The final and most comprehensive excavation was undertaken by a team from the University of Michigan in the sixties. Those archaeologists carefully uncovered the mounds and endeavored to reconstruct them as accurately as possible once they were finished. That expedition refuted Coffinberry’s findings: the mounds were delicately built in stages, and they contained plenty of artifacts. By parsing the structure and content of the mounds, those archaeologists determined that the Hopewell had an elaborate social organization with class hierarchies and skilled trades.

The University’s research journal quoted the anthropologist George Irving Quimby in its conclusion: “Hopewell culture in the Upper Great Lakes region, as well as elsewhere in the eastern United States, represents a climax of culture — a kind of classical period, the like of which was never achieved again.”

Many of those artifacts now reside at the Grand Rapids Public Museum, which grew from the Kent County Scientific Institute and sits across Pearl Street from Ah-Nab-Awen Park. Official archaeologist expeditions weren’t the only times those mounds were disturbed; plenty of amateurs raided them over the years, searching for treasure of their own. Not all of the mounds initially mapped by Coffinberry still stand — a few were destroyed by reckless invaders.

About a third of the Norton Mounds remain. The rest were almost obliterated when the interstate highway system was built, as the original path of I-196 led through the site. Fortunately, local native activists were able to convince the government to reroute the highway in order to preserve the mounds. The highway system that threatened the mounds traces the same pathways used by the Anishinaabe a century ago: I-75 running from the Detroit area to the straits of Mackinac, I-96 and I-94 connecting east and west, even I-131 linking the Kalamazoo and Grand Rivers with Gun Lake in the middle. The Gun Lake Tribe of Pottawatomi is a sovereign nation that still calls Barry County home.

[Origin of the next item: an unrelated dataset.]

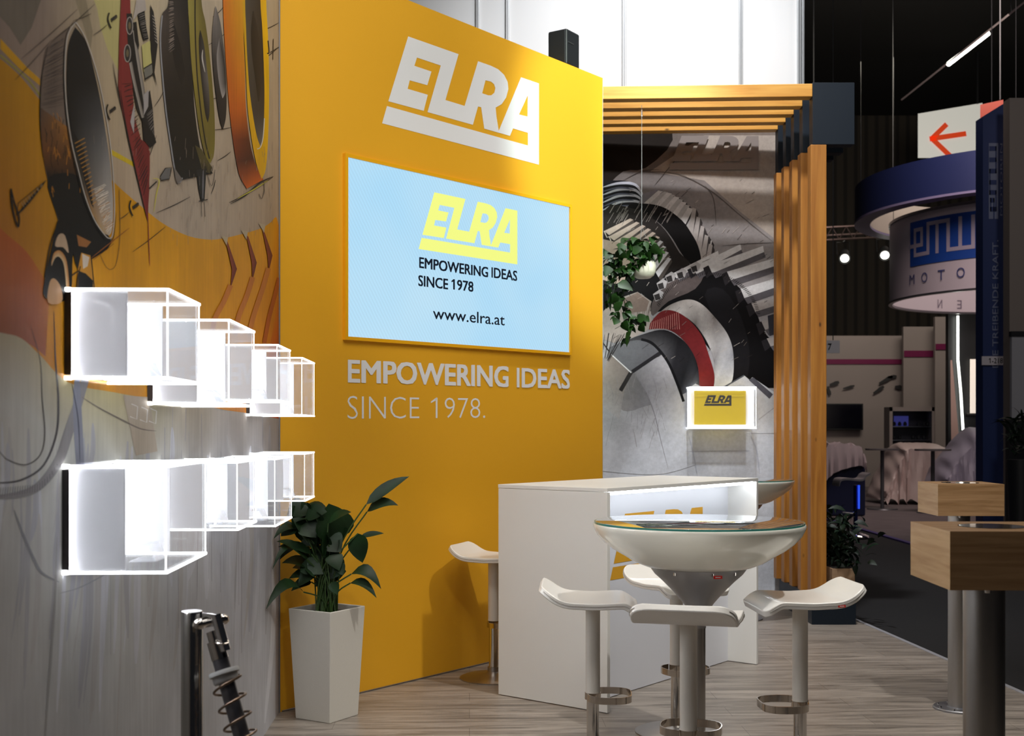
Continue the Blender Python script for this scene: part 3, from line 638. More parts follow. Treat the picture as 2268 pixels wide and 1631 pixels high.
    A.poly([(316, 210), (327, 198), (326, 236), (316, 256)], (172, 166, 166), 0); A.poly([(286, 270), (294, 232), (296, 250), (294, 296)], (176, 168, 166), 0)
    A.poly([(312, 260), (340, 300), (344, 316), (330, 328), (316, 310)], (34, 31, 33), 0)
    A.poly([(352, 392), (364, 374), (376, 372), (372, 396), (356, 400)], (110, 108, 108), 0); A.line([(352, 392), (364, 373), (378, 371), (373, 396), (353, 400)], 2, (34, 30, 30)); A.line([(328, 418), (345, 402)], 4, (50, 46, 46), 1, True)
    # dark wheel
    A.grid([(366, -130), (372, 0), (356, 34), (353, 90), (358, 170), (366, 250), (376, 320), (384, 372), (393, 400)],
           [(417, -130), (416, 0), (415, 34), (418, 90), (424, 170), (430, 250), (440, 320), (452, 360), (470, 384)],
           [(70, 64, 62), (66, 60, 58), (84, 74, 68), (70, 60, 54), (36, 33, 33), (27, 26, 26), (25, 24, 24), (27, 26, 26)], [(40, 39, 40), (36, 35, 36), (40, 38, 38), (44, 42, 42), (34, 33, 33), (27, 26, 26), (24, 23, 24), (30, 27, 28)], 5, 4)
    A.poly([(380, 40), (398, 100), (408, 160), (400, 190), (386, 150), (376, 96)], (30, 29, 30), 0)
    A.line([(357, 34), (353, 90), (358, 170), (366, 250), (376, 320), (385, 376), (394, 404), (402, 394)], 3, (150, 150, 156), 5)
    A.hatch((372, -10), (372, 120), (382, -10), (384, 110), 26, 2, (130, 118, 110), 1)
    A.poly([(383, 370), (402, 398), (392, 408), (386, 396)], (120, 112, 108), 0)
    # khaki ring
    A.grid([(412, -130), (414, 0), (417, 60), (421, 130), (428, 200), (437, 270), (446, 320), (455, 350), (463, 362)],
           [(440, -130), (444, 0), (453, 50), (461, 110), (468, 180), (473, 250), (474, 310), (471, 346), (463, 362)],
           [(150, 138, 62), (156, 146, 70), (150, 138, 62), (146, 130, 56), (130, 116, 48), (120, 106, 44), (128, 114, 40), (140, 128, 50)], [(110, 98, 40), (108, 96, 40), (112, 100, 42), (116, 104, 44), (112, 100, 40), (116, 104, 40), (130, 118, 44), (140, 128, 50)], 5, 3)
    A.line([(430, -20), (430, 60), (434, 160), (442, 240), (452, 310), (462, 352)], 3, (50, 44, 26), 5)
    A.grid([(441, 67), (438, 90), (440, 140), (446, 200), (452, 250), (458, 272)], [(442, 67), (450, 100), (456, 150), (461, 200), (462, 250), (458, 272)], (34, 32, 32), [(40, 38, 38), (80, 76, 74), (110, 104, 102), (74, 70, 68), (36, 34, 34)], 5, 2)
    A.line([(447, 110), (446, 130), (452, 160)], 3, (196, 190, 184), 4, True)
    A.poly([(430, 322), (444, 330), (468, 372), (462, 384), (446, 378)], (92, 82, 44), 0); A.hatch((444, 360), (470, 370), (450, 380), (468, 388), 10, 1.4, (40, 34, 30))
    # tapered pin
    A.poly([(433, 376), (455, 374), (453, 410), (451, 442), (444, 446), (438, 420)], (48, 47, 50), 0); A.line([(448, 378), (447, 440)], 3.5, (110, 108, 116), 2, True)
    for x in (444, 451): A.line([(x, 446), (x+1, 480)], 1.3, (60, 54, 54), 1, True)
    A.line([(438, 446), (458, 442)], 2, (34, 32, 34))
    A.line([(458, 388), (466, 412), (472, 396), (474, 376)], 1, (80, 72, 68), 4)
    # grey disc
    A.grid([(475, 14), (469, 60), (468, 110), (472, 170), (479, 230), (486, 270), (492, 287)], [(476, 14), (486, 50), (493, 100), (498, 160), (500, 220), (498, 262), (492, 287)],
           [(150, 142, 140), (110, 104, 102), (74, 70, 70), (56, 52, 54), (52, 48, 50), (54, 50, 54)], [(100, 96, 94), (104, 100, 98), (84, 80, 80), (62, 58, 58), (56, 52, 54), (56, 52, 56)], 5, 3)
    A.grid([(484, 84), (478, 120), (480, 160), (486, 200), (491, 218)], [(484, 84), (492, 120), (497, 160), (498, 200), (491, 218)], (150, 144, 142), [(44, 40, 42), (36, 34, 36), (60, 56, 56), (200, 192, 190)], 5, 3)
    # orange ring
    A.grid([(492, -130), (492, 0), (495, 80), (500, 160), (506, 240), (514, 310), (522, 360), (530, 392), (545, 418)],
           [(540, -130), (540, 0), (538, 80), (541, 160), (543, 240), (551, 310), (560, 350), (568, 372), (582, 398)],
           [(214, 116, 24), (216, 118, 24), (214, 112, 24), (212, 108, 26), (204, 100, 26), (132, 58, 26), (100, 44, 24), (150, 70, 28), (214, 100, 26)],
           [(232, 172, 30), (232, 172, 30), (230, 160, 28), (224, 140, 28), (206, 104, 28), (100, 46, 26), (84, 38, 24), (150, 70, 28), (214, 100, 26)], 5, 3)
    A.grid([(538, -130), (538, 0), (540, 80), (544, 160), (548, 240), (556, 310), (565, 358), (573, 384), (578, 397)],
           [(588, -130), (588, 0), (592, 80), (594, 160), (594, 240), (592, 310), (589, 356), (585, 382), (578, 397)],
           [(234, 178, 24), (236, 182, 26), (236, 182, 26), (236, 180, 24), (236, 176, 22), (236, 172, 22), (234, 172, 24)], [(246, 190, 20)], 5, 3) if False else None
    A.grid([(536, -130), (536, 0), (539, 80), (543, 160), (547, 240), (556, 310), (565, 358), (573, 384), (578, 397)],
           [(588, -130), (588, 0), (592, 80), (594, 160), (594, 240), (592, 310), (589, 356), (585, 382), (578, 397)],
           [(228, 174, 26), (230, 178, 28), (232, 180, 28), (234, 178, 26), (236, 176, 24), (236, 174, 24)], (240, 184, 22), 5, 3)
    A.grid([(541, -130), (541, 0), (543, 60), (546, 130), (551, 200), (560, 265), (568, 305), (575, 324)], [(574, -130), (575, 0), (579, 60), (582, 130), (584, 200), (583, 265), (580, 305), (575, 324)],
           [(96, 88, 78), (90, 84, 76), (96, 90, 82), (84, 78, 72), (76, 70, 66), (90, 86, 82), (120, 116, 112)], [(66, 56, 46), (70, 58, 46), (64, 54, 46), (60, 52, 46), (78, 70, 62), (110, 104, 98), (130, 124, 120)], 5, 4)
    A.grid([(558, 24), (554, 70), (556, 120), (564, 180), (570, 225)], [(560, 24), (570, 70), (576, 120), (578, 180), (572, 225)], (52, 44, 38), (70, 60, 52), 5, 2)
    A.line([(568, 330), (575, 326), (581, 305), (584, 262)], 2, (232, 224, 208), 4)
    A.line([(592, 90), (594, 116), (590, 118)], 3, (70, 62, 56), 3); A.line([(604, 86), (603, 132)], 1.8, (70, 62, 56), 1, True); A.line([(597, 116), (617, 104)], 1.8, (70, 62, 56))
    A.line([(508, 452), (540, 434), (574, 405), (604, 391)], 3, (50, 44, 44), 5, True); A.line([(524, 440), (560, 420), (592, 400)], 2.4, (196, 186, 60), 4, True)
    A.line([(336, 395), (350, 400), (344, 430), (338, 470)], 2.2, (206, 196, 70), 4, True)
    A.line([(572, 430), (578, 440), (584, 420), (582, 400)], 1.2, (90, 80, 76), 4)
    # red angular waves
    rb = (146, 66, 34); ro = (200, 118, 44)
    for (p, q_) in (([(499, 533), (521, 596), (510, 632)], [(509, 632), (494, 668), (474, 706), (468, 740)]), ([(545, 522), (565, 582), (558, 616)], [(558, 614), (545, 656), (528, 698), (518, 740)]), ([(581, 512), (600, 566), (594, 596)], [(593, 594), (580, 640), (560, 700), (550, 740)])):
        A.grid([(p[0][0]-1, p[0][1]), (p[1][0]-9, p[1][1]), (p[2][0]-1, p[2][1])], [(p[0][0]+3, p[0][1]+2), (p[1][0]+2, p[1][1]), (p[2][0]+1, p[2][1])], rb, (110, 44, 30), 1, 1)
        A.line(q_, 11, ro, 3)
    A.line([(617, 616), (606, 660), (594, 706), (584, 760)], 9, (186, 92, 30), 3)
    for x, y in ((497, 540), (541, 527), (580, 512)): A.poly([(x-9, y-18), (x+6, y-14), (x+3, y+4)], (186, 168, 140), 0)
    for i in range(160):   # pencil grain
        x = random.uniform(200, 610); y = random.uniform(300, 520); A.line([(x, y), (x+random.uniform(-2, 2), y+random.uniform(6, 26))], .7, (150, 134, 122), 1, True) if y < 300+(x-200)*.6 or x > 350 else None
    A.build('mural', M['print'], wall_l, recalc=False)
mural_left()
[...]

If you’re ever sitting in the passenger seat driving westbound out of Grand Rapids, look carefully out the window once you get past the Market Street exit. You’ll see some of the remaining mounds aligned behind a small pond. In a few miles, to your left, you’ll see a massive concrete castle.

I must confess that I rarely contemplate the Hopewell while on Indian Mounds Drive. I’ve never trod over the patch of woods that the mounds call home, instead occasionally peering through the foliage from the road to catch a glimpse. Along a ridge, there’s a big hill covered in trees and undergrowth, plants that look almost imperceptibly greener than the lower lying areas. It’s hard to see the mounds unless you know to look closely.

Indian Mounds Drive is a quiet, peaceful place. It’s the best place to escape to from my dystopian domicile, but even before I lived at The Castle, I really enjoyed taking a slow cruise down the street to take in the surroundings. The river is beautiful, even if I wouldn’t eat the fish caught in it. The Grand River carries the stench of industrialization, and it’s often the color of mud. Humanity has left its tracks too: broken beer bottles and old cans, bits of plastic that may last as long as the mounds themselves. And yet, that trash does little to diminish how sublime Indian Mounds Drive can be. If you live in the area, I encourage you to take a slow drive down the Grand someday.

The story of Grand Rapids is the story of America. Each civilization is built on the bones of another, but settler colonialism involves the forcible displacement and comprehensive annihilation of indigenous people and their culture. The Anishinaabe respected the Hopewell and the monuments they left behind. The Americans almost destroyed them all. It’s a tremendous blessing that the remaining Hopewell mounds were saved a half century ago by the Council of Three Fires.